Einen Monat nach dem Erdbeben in Japan und dem Beginn der Reaktorkatastrophe von Fukushima wird die Kernenergie in Berlin mit großer Mehrheit abgelehnt. Das ergab eine Umfrage von Infratest Dimap. Eine deutliche Mehrheit wäre sogar bereit, mehr für Strom zu bezahlen.
Die Hauptstädter unterstützen mit übergroßer Mehrheit die Forderung, innerhalb der nächsten zehn Jahre in Deutschland auf Atomenergie zu verzichten. 58 Prozent halten ein Ende der Nutzung der Kernenergie bis 2020 für geboten. 28 Prozent sprechen sich sogar dafür aus, sofort oder so schnell wie möglich aus der Atomkraft auszusteigen. Damit sind 86 Prozent für einen schnellen Ausstieg. Nur zehn Prozent wollen die Meiler bis 2035 laufen lassen. Das bedeutet auch, dass fast kein Berliner dafür ist, darüber hinaus längerfristig die Kernenergie zu nutzen.
Das hat der Berlin Trend ergeben. Infratest Dimap befragte dafür im Auftrag der Berliner Morgenpost und der RBB-„Abendschau“ zwischen dem 1. und 4. April 1000 wahlberechtigte Berliner.
Den möglichst schnellen Ausstieg fordern vor allem die Wähler der Grünen und der Linken. Von diesen ist mehr als jeder Dritte für die radikalste Lösung. Aber auch im Lager der CDU spricht sich jeder Sechste für die schnellstmögliche Energiewende in Deutschland aus. 58 Prozent der CDU-Anhänger wollen bis 2020 aus der Kernkraft raus. Nur jeder fünfte CDU-Wähler hält die von der schwarz-gelben Bundesregierung beschlossene Laufzeitverlängerung für Atomkraftwerke für richtig und will erst 2035 die Reaktoren abschalten.
Die Berliner aus der Generation, die mit dem Kampf gegen Atomkraft aufgewachsen sind, erheben in stärkerem Maße die Forderung nach einem sofortigen Ausstieg als die Jüngeren. Unter den 45- bis 59-Jährigen wollen knapp 40 Prozent sofort raus aus dieser Technologie, die 34- bis 44-Jährigen zu 35 Prozent. In den jüngeren Altersgruppen vertreten nur zwischen 14 und 17 Prozent eine solche Maximalposition. Zwei Drittel der Bürger der Bundeshauptstadt zwischen 18 und 34 Jahren plädieren aber für einen Ausstieg bis 2020. Auch die älteren Berliner wollen schnell raus aus der Atomkraft. 27 Prozent sofort, 61 Prozent bis 2020.
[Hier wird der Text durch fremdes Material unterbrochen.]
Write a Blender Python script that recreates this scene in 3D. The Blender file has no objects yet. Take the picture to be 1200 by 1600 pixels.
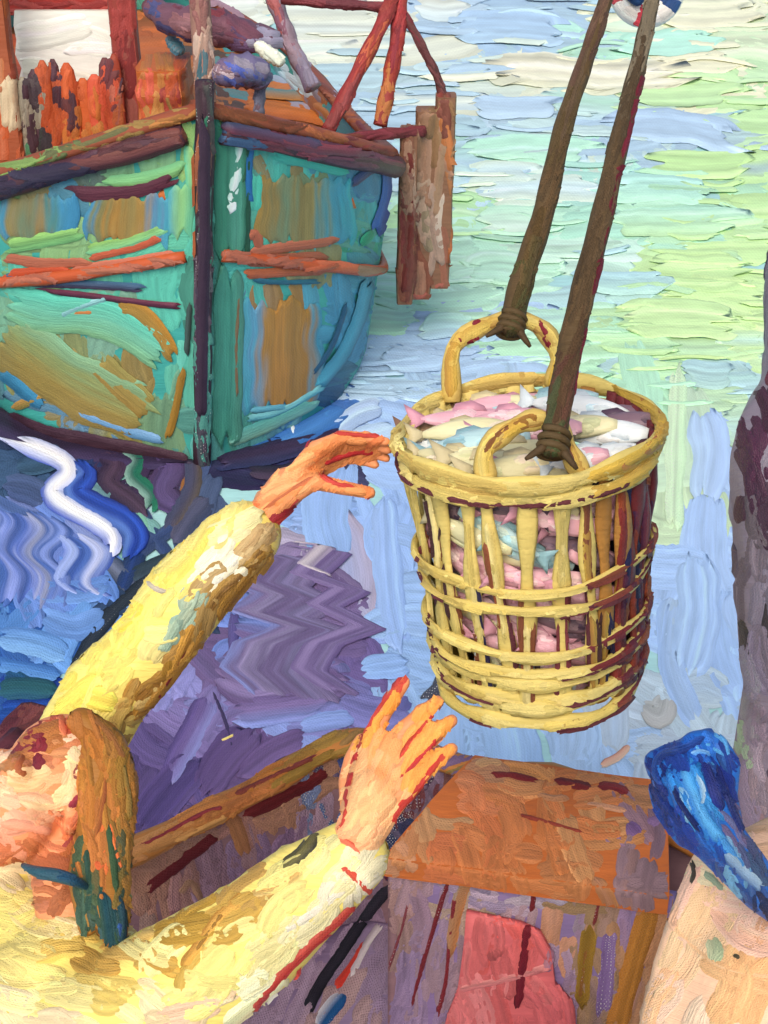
import bpy, math, random
import numpy as np
from mathutils import Vector, Matrix
from mathutils.bvhtree import BVHTree
from mathutils import noise as mn

RN = random.Random(11)
V = Vector
COL = bpy.context.scene.collection

# ------------------------------------------------------------------ camera
PITCH = math.radians(30)
CAM = V((0, 0, 2.8))
FWD = V((0, math.cos(PITCH), -math.sin(PITCH)))
UPV = V((0, math.sin(PITCH), math.cos(PITCH)))
RGT = V((1, 0, 0))
FPX = 800 / math.tan(math.radians(20))


def ray(x, y):
    return FWD + RGT * ((x - 600) / FPX) + UPV * ((800 - y) / FPX)


def D(x, y, d):                      # the point seen at (x, y), d metres ahead of the lens
    return CAM + ray(x, y) * d


def Z(x, y, z):                      # the point seen at (x, y) on the level z
    r = ray(x, y)
    return CAM + r * ((z - CAM.z) / r.z)


def proj(p):
    v = p - CAM
    d = v.dot(FWD)
    return 600 + v.dot(RGT) / d * FPX, 800 - v.dot(UPV) / d * FPX, d


def lin(h):
    h = h.lstrip('#')
    o = []
    for i in (0, 2, 4):
        c = int(h[i:i + 2], 16) / 255
        o.append(c / 12.92 if c <= .04045 else ((c + .055) / 1.055) ** 2.4)
    return np.array(o)


_lin = {}


def C(h):
    if isinstance(h, np.ndarray):
        return h
    if h not in _lin:
        _lin[h] = lin(h)
    return _lin[h]


def seeds(txt):
    out = []
    for s in txt.split():
        x, y, c = s.split(',')
        out.append((float(x), float(y), C(c)))
    return out


# ------------------------------------------------------------------ materials
def oil_paint(name, rough=.45, spec=.25, bump=.5, mottle=.25, grain=9.0):
    m = bpy.data.materials.new(name)
    m.use_nodes = True
    nt = m.node_tree
    N, L = nt.nodes, nt.links
    b = N['Principled BSDF']
    b.inputs['Roughness'].default_value = rough
    b.inputs['Specular IOR Level'].default_value = spec
    col = N.new('ShaderNodeAttribute'); col.attribute_name = 'Col'
    suv = N.new('ShaderNodeAttribute'); suv.attribute_name = 'suv'
    sep = N.new('ShaderNodeSeparateXYZ'); L.new(suv.outputs['Vector'], sep.inputs[0])

    def math_(op, a, b_=None, c=None):
        n = N.new('ShaderNodeMath'); n.operation = op
        for i, q in enumerate((a, b_, c)):
            if q is None:
                continue
            if isinstance(q, (int, float)):
                n.inputs[i].default_value = q
            else:
                L.new(q, n.inputs[i])
        return n.outputs[0]
    # bristle marks, drawn out along each stroke
    mp = N.new('ShaderNodeMapping'); mp.inputs['Scale'].default_value = (.018, .32, 0)
    L.new(suv.outputs['Vector'], mp.inputs['Vector'])
    br = N.new('ShaderNodeTexNoise'); br.inputs['Scale'].default_value = 1
    br.inputs['Detail'].default_value = 5; br.inputs['Roughness'].default_value = .65
    L.new(mp.outputs[0], br.inputs['Vector'])
    # lumps of paint
    tc = N.new('ShaderNodeTexCoord')
    lu = N.new('ShaderNodeTexNoise'); lu.inputs['Scale'].default_value = grain
    lu.inputs['Detail'].default_value = 7; lu.inputs['Roughness'].default_value = .6
    L.new(tc.outputs['Object'], lu.inputs['Vector'])
    # canvas weave
    su = math_('SINE', math_('MULTIPLY', sep.outputs[0], 1.15))
    sv = math_('SINE', math_('MULTIPLY', sep.outputs[1], 1.15))
    wv = math_('MULTIPLY', su, sv)
    # colour
    f1 = math_('MULTIPLY_ADD', br.outputs['Fac'], .42, .79)
    f2 = math_('MULTIPLY_ADD', lu.outputs['Fac'], mottle, 1 - mottle / 2)
    f = math_('MULTIPLY', f1, f2)
    vm = N.new('ShaderNodeVectorMath'); vm.operation = 'SCALE'
    L.new(col.outputs['Color'], vm.inputs[0]); L.new(f, vm.inputs['Scale'])
    # bare canvas threads showing where the paint was dragged on dry
    thr = math_('ADD', math_('MULTIPLY', wv, .5), math_('MULTIPLY', math_('SUBTRACT', br.outputs['Fac'], .5), 2.2))
    dry = math_('GREATER_THAN', math_('ADD', thr, math_('MULTIPLY', col.outputs['Alpha'], 1.1)), .75)
    dry = math_('MULTIPLY', dry, math_('GREATER_THAN', col.outputs['Alpha'], .02))
    mx = N.new('ShaderNodeMix'); mx.data_type = 'RGBA'
    L.new(dry, mx.inputs['Factor'])
    L.new(vm.outputs[0], mx.inputs[6])
    mx.inputs[7].default_value = (.74, .73, .68, 1)
    L.new(mx.outputs[2], b.inputs['Base Color'])
    # relief
    h = math_('ADD', math_('MULTIPLY', br.outputs['Fac'], .9), math_('MULTIPLY', lu.outputs['Fac'], .8))
    h = math_('ADD', h, math_('MULTIPLY', math_('MULTIPLY', wv, sep.outputs[2]), .19))
    bp = N.new('ShaderNodeBump'); bp.inputs['Strength'].default_value = bump
    bp.inputs['Distance'].default_value = .012
    L.new(h, bp.inputs['Height']); L.new(bp.outputs[0], b.inputs['Normal'])
    return m


# ------------------------------------------------------------------ base shapes: (verts, faces)
def tube(path, radii, seg=12, flat=1.0, up=None):
    vs, fs = [], []
    n = len(path)
    prev = None
    for i, p in enumerate(path):
        t = (path[min(i + 1, n - 1)] - path[max(i - 1, 0)]).normalized()
        a = (up[i] if isinstance(up, list) else up) if up is not None else prev
        if a is None:
            a = V((0, 0, 1)) if abs(t.z) < .9 else V((1, 0, 0))
        s = t.cross(a)
        if s.length < 1e-5:
            s = t.cross(V((1, 0, 0)))
        s.normalize()
        u = s.cross(t).normalized()
        prev = u
        r = radii[i] if isinstance(radii, (list, tuple)) else radii
        for k in range(seg):
            an = 2 * math.pi * k / seg
            vs.append(p + s * (r * math.cos(an)) + u * (r * flat * math.sin(an)))
    for i in range(n - 1):
        for k in range(seg):
            a, b = i * seg + k, i * seg + (k + 1) % seg
            fs.append((a, b, b + seg, a + seg))
    fs.append(tuple(range(seg))[::-1])
    fs.append(tuple(range((n - 1) * seg, n * seg)))
    return vs, fs


def curve(pts, n=24):                 # Catmull-Rom through 3-D points
    P = [pts[0] * 2 - pts[1]] + list(pts) + [pts[-1] * 2 - pts[-2]]
    out = []
    m = len(pts) - 1
    for k in range(n + 1):
        s = k / n * m
        i = min(int(s), m - 1)
        t = s - i
        a, b, c, d = P[i:i + 4]
        out.append(.5 * ((2 * b) + (c - a) * t + (2 * a - 5 * b + 4 * c - d) * t * t + (3 * b - a - 3 * c + d) * t ** 3))
    return out


def hexa(p, sub=1, jit=0):            # p: bottom 4 then top 4
    vs = [V(q) for q in p]
    fs = [(3, 2, 1, 0), (4, 5, 6, 7), (0, 1, 5, 4), (1, 2, 6, 5), (2, 3, 7, 6), (3, 0, 4, 7)]
    return vs, fs


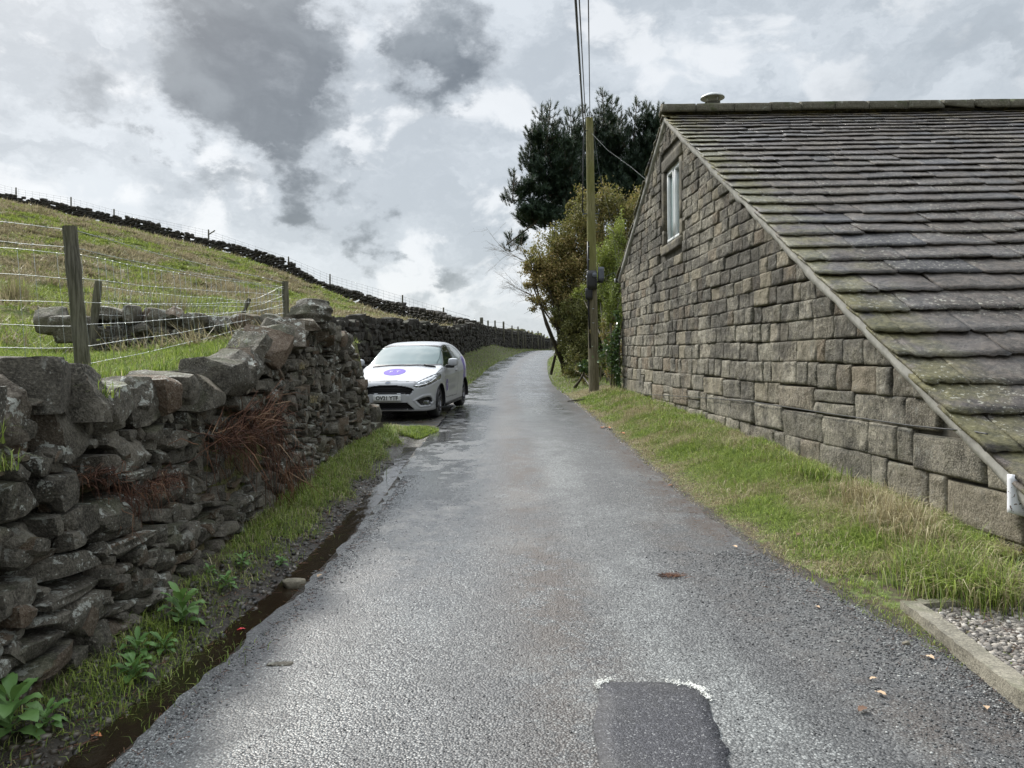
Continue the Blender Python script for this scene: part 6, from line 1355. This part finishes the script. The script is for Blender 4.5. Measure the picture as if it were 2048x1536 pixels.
def samp_grit(n):
    y = 2.6+rng.random(n)**1.3*3.2; x = xr(y)-np.abs(rng.normal(size=n))*.38; k = x > 1.05-.12*(y-2.6)+.3*fbm(y*2, 0*y, 3, 2); return x[k], y[k]
def rdz(x, y): return float(rz(x, y)-H(x, y)) if x < xr(y) else 0
gravel('loose_chippings', 9000, samp_grit, .004, .013, M_GRIT, rdz)
def samp_mud(n): y = 2.3+rng.random(n)**1.2*8; x = xl(y)-.12-rng.random(n)**.8*.62; k = x > -2.15; return x[k], y[k]
gravel('mud_clods', 5200, samp_mud, .006, .042, M_CLOD, -.006)
def samp_edge(n): y = rng.uniform(2.6, 9, n); x = xl(y)+np.abs(rng.normal(size=n))*.10; return x, y
gravel('edge_chippings', 2500, samp_edge, .004, .011, M_GRIT, rdz)
def samp_road(n): y = 2.5+rng.random(n)**1.5*6; x = rng.uniform(-1.1, 1.9, n); k = ~((x > .25) & (x < .85) & (y < 3.9)); return x[k], y[k]
gravel('scattered_chippings', 5200, samp_road, .0035, .009, M_GRIT, rdz)
# bigger single stones
for (u, v, s, lab) in ((588, 1178, (.15, .12, .08), 'rounded pale stone lying in the gutter puddle'), (1812, 1292, (.035, .03, .03), 'small white stone in the grass by the kerb'), (1330, 1590, (.03, .03, .02), None), (560, 1335, (.14, .06, .02), 'flat brown stone half under water in the gutter'), (200, 1275, (.02, .02, .02), None)):
    if not lab: continue
    x, y = at(u, v); V, F = rockV(s, 8, 5, .05, .5); tag(MB().add(V+(x, y, float(H(x, y))+s[2]*.35), F).build('loose_stone', M_BARN2 if v < 1300 else M_DRY, smooth=True), lab, 'stone')
# fallen leaves, petals and sticks
M_LF = simple('fallen_leaf_orange', (.42, .16, .06), .7, var=.3); M_LF2 = simple('fallen_leaf_tan', (.46, .32, .2), .7, var=.3); M_RED = simple('red_petal', (.55, .015, .02), .5); M_TN = simple('brown_leaf', (.13, .07, .04), .7, var=.3)
LV = [(492, 1266, .035, M_RED, 'bright red petal lying in the gutter'), (205, 1487, .05, M_LF, 'orange brown leaf on the mud at the lower left'), (1870, 1328, .045, M_LF2, 'pink tan leaf on the grass strip by the kerb'), (1750, 1400, .04, M_LF2, 'tan curled leaf on the gritty road edge'), (1755, 1372, .03, M_LF2, 'small pale leaf above the tan curled one on the gritty edge'),
      (1735, 1432, .05, M_TN, 'brown curled leaf lowest on the gritty road edge'), (1465, 1098, .035, M_LF2, 'pale thin leaf on the asphalt near the verge'), (1550, 982, .045, M_LF, 'orange leaf in the verge grass'), (1205, 858, .06, M_LF, 'reddish leaf at the verge edge, nearest the pole'), (1222, 860, .06, M_LF, 'reddish leaf just right of the one nearest the pole'), (1240, 870, .05, M_LF, 'reddish leaf at the verge edge, lowest of the three'),
      (1335, 975, .04, M_LF, 'orange leaf at the road edge halfway down the verge'), (1600, 1075, .045, M_TN, 'brown leaf where the verge meets the soil'), (645, 1155, .04, M_LF2, 'tan leaf floating on the puddle'), (1975, 1435, .035, M_LF2, 'pale pebble like leaf near the bottom right kerb'), (1640, 1225, .03, M_LF2, 'small pale leaf on the road left of the grass strip')]
for (u, v, s, mt, lab) in LV:
    x, y = at(u, v); m = MB(); z = float(H(x, y)); z = float(rz(x, y))+.014 if xl(y) < x < xr(y) else z+(.03 if x > 0 else .022)
    leaf_mesh(m, (x, y, z), rng.uniform(0, 6), s*(1+y/9), s*.6*(1+y/9), .25, .3); tag(m.build('fallen_leaf', mt, smooth=True), lab, 'leaf')
m = MB()
for _ in range(900):
    y = 3+rng.random()**1.2*9; x = float(xr(y))+rng.normal()*.16; z = float(rz(x, y))+.008 if x < xr(y) else float(H(x, y))+.012; a = rng.uniform(0, pi); l = rng.uniform(.01, .045); m.tube([(x, y, z), (x+l*math.cos(a), y+l*math.sin(a), z+.004)], .0012, 3, cap=False)
for _ in range(260):
    y = rng.uniform(3.2, 5.0); x = rng.uniform(2.6, 3.5); z = float(H(x, y))+.02; a = rng.uniform(0, pi); l = rng.uniform(.02, .09); m.tube([(x, y, z), (x+l*math.cos(a), y+l*math.sin(a), z+.006)], .0016, 3, cap=False)
for _ in range(1500):
    y = 2.6+rng.random()*6; x = rng.uniform(-2.0, -1.2); z = float(H(x, y))+.008; a = rng.uniform(0, pi); l = rng.uniform(.015, .07); m.tube([(x, y, z), (x+l*math.cos(a), y+l*math.sin(a), z+.004)], .0014, 3, cap=False)
m.build('needle_litter', M_BRK, kind='stuff')
x, y = at(1345, 1162); m = MB()
for _ in range(90):
    a = rng.uniform(0, pi); p = np.array([x, y, rz(x, y)+.01])+rng.normal(size=3)*(.045, .03, .001); l = .05; m.tube([p, p+(l*math.cos(a), l*math.sin(a), .004)], .0015, 3, cap=False)
tag(m.build('plant_debris', M_BRK), 'small heap of dead brown needles lying on the asphalt', 'debris')
m = MB(); x, y = at(1135, 806)
for k in range(3): m.tube([(x+.1*k, y+.1*k, H(x, y)+.04), (x+.5+.1*k, y+.12, H(x, y)+.09), (x+1.0, y+.2*k, H(x, y)+.06)], .014, 5)
tag(m.build('fallen_branch', M_BARK), 'dark fallen sticks across the verge edge before the pole', 'stick')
Insgesamt zeigen sich die Frauen deutlich atomkritischer als die Männer. Unter den Wählerinnen erreicht der Anteil derjenigen, die sofort oder spätestens bis 2020 aussteigen wollen, 90 Prozent. Bei den Männern sind es 82 Prozent.
Die Berliner sind sogar bereit, für die Energiewende tiefer in die Tasche zu greifen. 76 Prozent gaben an, gegebenenfalls mehr für Strom zu zahlen, wenn Deutschland schnellstmöglich alle Atomkraftwerke abschalten würde. Nur 22 Prozent sagten, sie seien dazu nicht bereit. Die Bereitschaft, für einen Umstieg persönliche Opfer zu bringen, ist unter den Angehörigen der jungen Generation etwas stärker verbreitet als unter Älteren und liegt dort bei über 80 Prozent. Aber in keiner Gruppe der Bevölkerung akzeptieren weniger als 70 Prozent steigende Strompreise als Folge des Ausstiegs. Das gilt auch für diejenigen Berliner, die finanziell eher schlechter gestellt sind. Die Befragten mit niedrigem Schulabschluss, bei denen tendenziell auch von niedrigeren Einkommen auszugehen ist, würden zu 70 Prozent mehr für atomfreien Strom zahlen. Nur 28 Prozent aus dieser Gruppe lehnen das ab.
In den politischen Lagern ist die Opferbereitschaft unter Anhängern der Grünen am stärksten ausgeprägt. 89 Prozent der Grünen-Anhänger würden mehr bezahlen. Im SPD-Lager sind es 79 Prozent, unter Linke-Wählern 68 Prozent. Aber auch unter den Wählern der CDU gaben 63 Prozent an, sich die Energiewende auch etwas kosten lassen zu wollen. 36 Prozent der Unionsanhänger sagten, dazu seien sie nicht bereit.
Die Wähler zeigen auch Sympathie für den von SPD, Linken und Grünen verfolgten Plan, in Berlin einen eigenen, kommunalen Energieversorger aufzubauen. 69 Prozent halten diese Idee für gut.